The listing below should be written out exactly; please include all of it.

==== RAW DATA

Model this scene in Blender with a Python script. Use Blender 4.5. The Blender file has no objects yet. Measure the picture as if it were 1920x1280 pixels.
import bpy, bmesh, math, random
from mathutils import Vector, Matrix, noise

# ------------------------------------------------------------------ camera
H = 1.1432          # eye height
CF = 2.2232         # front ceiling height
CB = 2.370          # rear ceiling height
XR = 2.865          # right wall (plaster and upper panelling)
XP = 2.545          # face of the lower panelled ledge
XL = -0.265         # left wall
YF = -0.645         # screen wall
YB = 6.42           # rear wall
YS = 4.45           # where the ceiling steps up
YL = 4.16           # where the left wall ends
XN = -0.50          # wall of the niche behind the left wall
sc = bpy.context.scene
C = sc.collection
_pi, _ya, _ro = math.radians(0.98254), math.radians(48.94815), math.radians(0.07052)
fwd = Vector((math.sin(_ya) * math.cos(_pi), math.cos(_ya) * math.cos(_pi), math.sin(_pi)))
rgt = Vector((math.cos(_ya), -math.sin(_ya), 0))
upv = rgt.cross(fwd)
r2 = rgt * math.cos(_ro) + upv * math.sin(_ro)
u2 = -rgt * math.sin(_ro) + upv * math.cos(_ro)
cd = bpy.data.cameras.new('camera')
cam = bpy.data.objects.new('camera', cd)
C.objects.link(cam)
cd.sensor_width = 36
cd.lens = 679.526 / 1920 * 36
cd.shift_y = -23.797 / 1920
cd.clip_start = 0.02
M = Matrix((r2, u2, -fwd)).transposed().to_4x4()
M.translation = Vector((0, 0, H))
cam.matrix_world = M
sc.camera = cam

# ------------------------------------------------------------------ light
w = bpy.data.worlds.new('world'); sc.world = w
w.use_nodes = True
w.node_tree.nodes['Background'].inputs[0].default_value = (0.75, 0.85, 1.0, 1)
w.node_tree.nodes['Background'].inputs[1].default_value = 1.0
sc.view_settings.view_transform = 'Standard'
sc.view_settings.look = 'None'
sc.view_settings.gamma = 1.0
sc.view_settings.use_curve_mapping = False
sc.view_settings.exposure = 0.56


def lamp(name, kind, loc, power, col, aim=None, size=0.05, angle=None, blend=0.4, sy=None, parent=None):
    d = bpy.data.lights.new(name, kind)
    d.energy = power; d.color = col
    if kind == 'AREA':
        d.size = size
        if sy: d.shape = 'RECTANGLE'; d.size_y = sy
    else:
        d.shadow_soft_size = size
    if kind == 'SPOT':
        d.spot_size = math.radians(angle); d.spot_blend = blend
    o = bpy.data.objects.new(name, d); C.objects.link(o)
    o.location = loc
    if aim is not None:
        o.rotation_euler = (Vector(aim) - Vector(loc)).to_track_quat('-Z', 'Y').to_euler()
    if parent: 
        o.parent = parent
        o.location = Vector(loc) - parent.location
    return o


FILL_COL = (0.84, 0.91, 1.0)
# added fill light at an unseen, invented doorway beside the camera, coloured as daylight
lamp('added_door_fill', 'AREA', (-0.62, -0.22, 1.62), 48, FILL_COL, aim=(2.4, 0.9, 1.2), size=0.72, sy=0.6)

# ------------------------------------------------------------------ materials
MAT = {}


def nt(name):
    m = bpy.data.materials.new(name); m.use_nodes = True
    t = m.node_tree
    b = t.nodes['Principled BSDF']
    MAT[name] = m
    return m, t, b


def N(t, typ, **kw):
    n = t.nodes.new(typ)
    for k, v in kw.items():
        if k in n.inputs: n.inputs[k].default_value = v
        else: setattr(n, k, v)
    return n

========

◆ **THE RESULT**:
Model this scene in Blender with a Python script. Use Blender 4.5. The Blender file has no objects yet. Measure the picture as if it were 1920x1280 pixels.
import bpy, bmesh, math, random
from mathutils import Vector, Matrix, noise

# ------------------------------------------------------------------ camera
H = 1.1432          # eye height
CF = 2.2232         # front ceiling height
CB = 2.370          # rear ceiling height
XR = 2.865          # right wall (plaster and upper panelling)
XP = 2.545          # face of the lower panelled ledge
XL = -0.265         # left wall
YF = -0.645         # screen wall
YB = 6.42           # rear wall
YS = 4.45           # where the ceiling steps up
YL = 4.16           # where the left wall ends
XN = -0.50          # wall of the niche behind the left wall
sc = bpy.context.scene
C = sc.collection
_pi, _ya, _ro = math.radians(0.98254), math.radians(48.94815), math.radians(0.07052)
fwd = Vector((math.sin(_ya) * math.cos(_pi), math.cos(_ya) * math.cos(_pi), math.sin(_pi)))
rgt = Vector((math.cos(_ya), -math.sin(_ya), 0))
upv = rgt.cross(fwd)
r2 = rgt * math.cos(_ro) + upv * math.sin(_ro)
u2 = -rgt * math.sin(_ro) + upv * math.cos(_ro)
cd = bpy.data.cameras.new('camera')
cam = bpy.data.objects.new('camera', cd)
C.objects.link(cam)
cd.sensor_width = 36
cd.lens = 679.526 / 1920 * 36
cd.shift_y = -23.797 / 1920
cd.clip_start = 0.02
M = Matrix((r2, u2, -fwd)).transposed().to_4x4()
M.translation = Vector((0, 0, H))
cam.matrix_world = M
sc.camera = cam

# ------------------------------------------------------------------ light
w = bpy.data.worlds.new('world'); sc.world = w
w.use_nodes = True
w.node_tree.nodes['Background'].inputs[0].default_value = (0.75, 0.85, 1.0, 1)
w.node_tree.nodes['Background'].inputs[1].default_value = 1.0
sc.view_settings.view_transform = 'Standard'
sc.view_settings.look = 'None'
sc.view_settings.gamma = 1.0
sc.view_settings.use_curve_mapping = False
sc.view_settings.exposure = 0.56


def lamp(name, kind, loc, power, col, aim=None, size=0.05, angle=None, blend=0.4, sy=None, parent=None):
    d = bpy.data.lights.new(name, kind)
    d.energy = power; d.color = col
    if kind == 'AREA':
        d.size = size
        if sy: d.shape = 'RECTANGLE'; d.size_y = sy
    else:
        d.shadow_soft_size = size
    if kind == 'SPOT':
        d.spot_size = math.radians(angle); d.spot_blend = blend
    o = bpy.data.objects.new(name, d); C.objects.link(o)
    o.location = loc
    if aim is not None:
        o.rotation_euler = (Vector(aim) - Vector(loc)).to_track_quat('-Z', 'Y').to_euler()
    if parent: 
        o.parent = parent
        o.location = Vector(loc) - parent.location
    return o


FILL_COL = (0.84, 0.91, 1.0)
# added fill light at an unseen, invented doorway beside the camera, coloured as daylight
lamp('added_door_fill', 'AREA', (-0.62, -0.22, 1.62), 48, FILL_COL, aim=(2.4, 0.9, 1.2), size=0.72, sy=0.6)

# ------------------------------------------------------------------ materials
MAT = {}


def nt(name):
    m = bpy.data.materials.new(name); m.use_nodes = True
    t = m.node_tree
    b = t.nodes['Principled BSDF']
    MAT[name] = m
    return m, t, b


def N(t, typ, **kw):
    n = t.nodes.new(typ)
    for k, v in kw.items():
        if k in n.inputs: n.inputs[k].default_value = v
        else: setattr(n, k, v)
    return n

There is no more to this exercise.